» **Written instruction**: Starting with the first line of the data below, copy each line up to and including the one containing "col = scene.collection". Pictures stay out.
***** Dataset content *****
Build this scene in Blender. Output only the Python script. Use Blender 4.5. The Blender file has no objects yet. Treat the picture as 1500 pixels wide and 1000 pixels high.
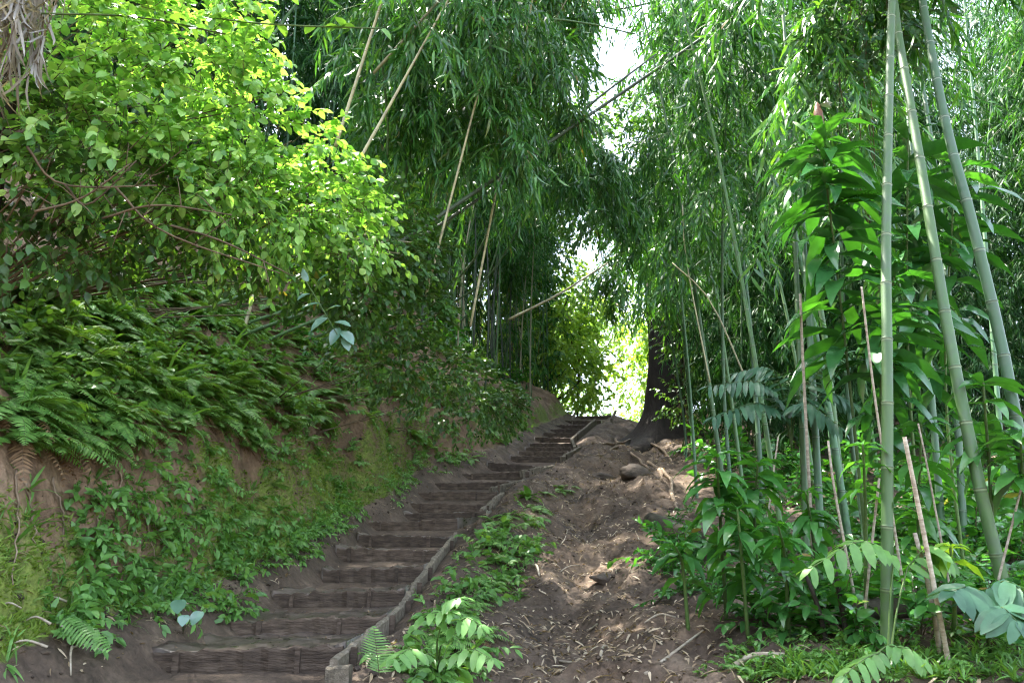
import bpy, math, random
import numpy as np

rng = np.random.default_rng(11)
random.seed(11)
scene = bpy.context.scene
col = scene.collection

# ------------------------------------------------------------------ camera
F = 1500 * 28.0 / 36.0
TH = math.atan(345 / F)
CT, ST = math.cos(TH), math.sin(TH)
EYE = np.array([0.0, 0.0, 1.5])
cd = bpy.data.cameras.new('camera'); cam = bpy.data.objects.new('camera', cd); col.objects.link(cam)
cd.sensor_width = 36; cd.lens = 28; cd.clip_start = 0.05; cd.clip_end = 1000
cam.location = EYE; cam.rotation_euler = (math.pi / 2 + TH, 0, 0)
scene.camera = cam


def ray(px, py):
    x = (px - 750) / F; v = (500 - py) / F
    return np.array([x, CT - v * ST, ST + v * CT])


def U(px, py, t):
    """world point seen at photo pixel px,py at depth t along the view axis"""
    return EYE + ray(px, py) * t


def PY(px, py, Y):
    r = ray(px, py)
    return EYE + r * (Y / r[1])


# ------------------------------------------------------------------ noise
def _h(ix, iy, seed):
    n = (ix.astype(np.int64) * 374761393 + iy.astype(np.int64) * 668265263 + seed * 982451653) & 0xffffffff
    n = ((n ^ (n >> 13)) * 1274126177) & 0xffffffff
    n = (n ^ (n >> 16)) & 0xffff
    return n / 65535.0


def vnoise(x, y, seed=0):
    x = np.asarray(x, float); y = np.asarray(y, float)
    ix = np.floor(x); iy = np.floor(y); fx = x - ix; fy = y - iy
    fx = fx * fx * (3 - 2 * fx); fy = fy * fy * (3 - 2 * fy)
    a = _h(ix, iy, seed); b = _h(ix + 1, iy, seed); c = _h(ix, iy + 1, seed); d = _h(ix + 1, iy + 1, seed)
    return (a * (1 - fx) + b * fx) * (1 - fy) + (c * (1 - fx) + d * fx) * fy


def fbm(x, y, o=4, seed=0):
    s = 0; a = 0.5; x = np.asarray(x, float); y = np.asarray(y, float)
    for k in range(o):
        s = s + a * (vnoise(x, y, seed + k) - 0.5); x = x * 2.03 + 7.1; y = y * 2.03 + 3.3; a *= 0.5
    return s * 2


def smooth(a, b, x):
    t = np.clip((x - a) / (b - a), 0, 1)
    return t * t * (3 - 2 * t)


def unit(v):
    return v / np.maximum(np.linalg.norm(v, axis=-1, keepdims=True), 1e-9)


# ------------------------------------------------------------------ mesh building
class MB:
    def __init__(self):
        self.V = []; self.Q = []; self.M = []; self.A = []; self.n = 0

    def add(self, V, Q, mi=0, attr=None):
        V = np.asarray(V, float).reshape(-1, 3); Q = np.asarray(Q, np.int64)
        self.V.append(V); self.Q.append(Q + self.n); self.M.append(np.full(len(Q), mi))
        self.A.append(np.zeros(len(V)) if attr is None else np.asarray(attr, float)); self.n += len(V)

    def mesh(self, name, mats, smooth_=True, attr=None):
        V = np.concatenate(self.V); M = np.concatenate(self.M)
        starts = []; loops = []; tot = []; s = 0
        for q in self.Q:
            loops.append(q.ravel()); k = q.shape[1]
            starts.append(s + np.arange(len(q)) * k); tot.append(np.full(len(q), k)); s += q.size
        me = bpy.data.meshes.new(name)
        me.vertices.add(len(V)); me.vertices.foreach_set('co', V.astype(np.float32).ravel())
        loops = np.concatenate(loops); starts = np.concatenate(starts)
        me.loops.add(len(loops)); me.loops.foreach_set('vertex_index', loops.astype(np.int32))
        me.polygons.add(len(starts)); me.polygons.foreach_set('loop_start', starts.astype(np.int32))
        me.polygons.foreach_set('loop_total', np.concatenate(tot).astype(np.int32))
        me.polygons.foreach_set('material_index', M.astype(np.int32))
        me.polygons.foreach_set('use_smooth', np.full(len(starts), smooth_))
        if attr:
            at = me.attributes.new(attr, 'FLOAT', 'POINT'); at.data.foreach_set('value', np.concatenate(self.A).astype(np.float32))
        for m in (mats if isinstance(mats, (list, tuple)) else [mats]): me.materials.append(m)
        me.update(calc_edges=True); me.validate()
        return me

    def obj(self, name, mats, parent=None, smooth_=True, attr=None, loc=(0, 0, 0)):
        me = self.mesh(name, mats, smooth_, attr)
        if parent is not None and any(abs(c) > 1e-9 for c in parent.location):
            pass
        o = bpy.data.objects.new(name, me); col.objects.link(o); o.location = loc
        if parent is not None: o.parent = parent
        return o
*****
» **Exercise result**:
Build this scene in Blender. Output only the Python script. Use Blender 4.5. The Blender file has no objects yet. Treat the picture as 1500 pixels wide and 1000 pixels high.
import bpy, math, random
import numpy as np

rng = np.random.default_rng(11)
random.seed(11)
scene = bpy.context.scene
col = scene.collection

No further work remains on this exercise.